Trump could treat China more like Iran and order sanctions, which would involve declaring a national emergency under a 1977 law called the International Emergency Economic Powers Act, or IEEPA.
Once an emergency is declared, the law gives Trump broad authority to block the activities of individual companies or even entire economic sectors, former federal officials and legal experts said.
For example, by stating that Chinese theft of U.S. companies’ intellectual property constitutes a national emergency, Trump could order U.S. companies to avoid certain transactions, such as buying Chinese technology products, said Tim Meyer, director of the International Legal Studies Program at Vanderbilt Law School in Nashville.
Trump used a similar strategy earlier this year when he said illegal immigration was an emergency and threatened to put tariffs on all Mexican imports.
Past presidents have invoked IEEPA to freeze the assets of foreign governments, such as when former President Jimmy Carter in 1979 blocked assets owned by the Iranian government from passing through the U.S. financial system.
“The IEEPA framework is broad enough to do something blunt,” said Meyer.
Using it could risk unintended harm to the U.S. economy, said Peter Harrell, a former senior State Department official responsible for sanctions, now at the Center for a New American Security. U.S. officials would need to weigh the impact of China’s likely retaliation and how U.S. companies would be affected.

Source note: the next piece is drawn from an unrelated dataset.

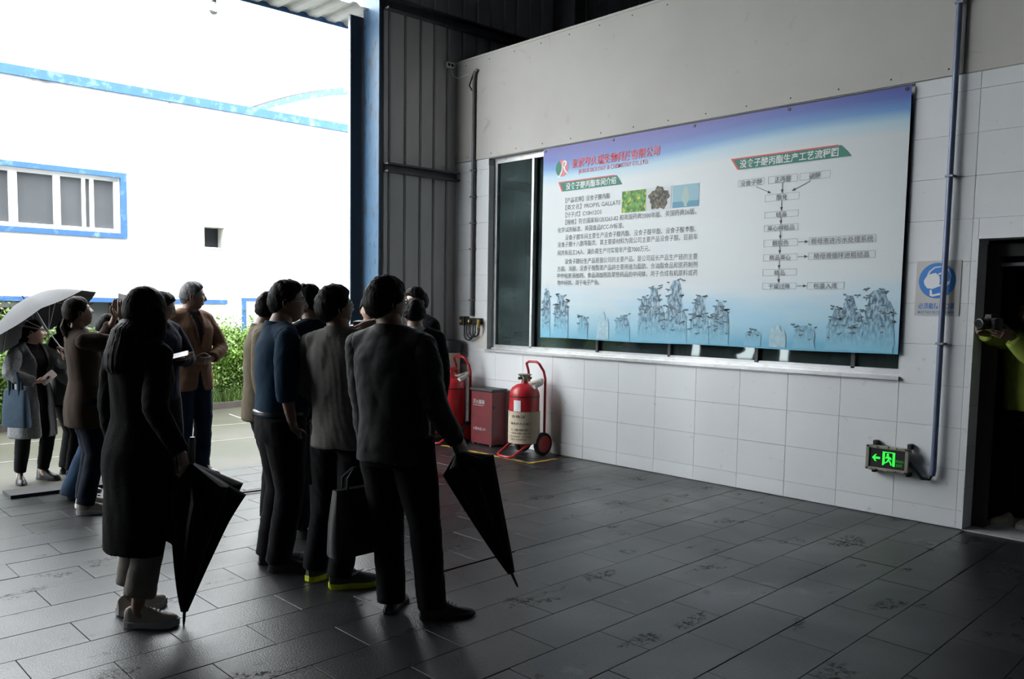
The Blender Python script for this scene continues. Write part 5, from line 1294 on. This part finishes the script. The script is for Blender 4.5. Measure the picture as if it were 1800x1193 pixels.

Invoking IEEPA could also trigger legal challenges in U.S. courts, said Mark Wu, a professor of international trade at Harvard Law School.
FEDERAL PROCUREMENT CURBS
Another option that would not require congressional action would be to ban U.S. companies from competing for federal contracts if they also have operations in China, said Bill Reinsch, a senior adviser at the Center for Strategic and International Studies think tank.
Such a measure might be targeted specifically at certain sectors since a blanket order would hit companies such as Boeing (BA.N), which is both a key weapons maker for the Pentagon and the top U.S. exporter.
Boeing opened its first completion plant for 737 airliners in China in December, a strategic investment aimed at building a sales lead over its European arch-rival Airbus (AIR.PA).
Boeing and Airbus have been expanding their footprint in China as they vie for orders in the country’s fast-growing aviation market, which is expected to overtake the United States as the world’s largest in the next decade.
1917 TRADING WITH THE ENEMY ACT
A far more dramatic measure, albeit highly unlikely, would be to invoke the Trading with the Enemy Act, which was passed by Congress during World War One.
The law allows the U.S. president to regulate and punish trade with a country with whom the United States is at war. Trump is unlikely to invoke this law because it would sharply escalate tensions with China, said Wu.
“It would be a much more dramatic step to declare China to be an enemy power with which the U.S. is at war, given the president has at times touted his friendship with and respect for President Xi (Jinping),” said Wu.
“That would amount to an overt declaration, while IEEPA would allow the Trump administration to take similar actions without as large of a diplomatic cost.”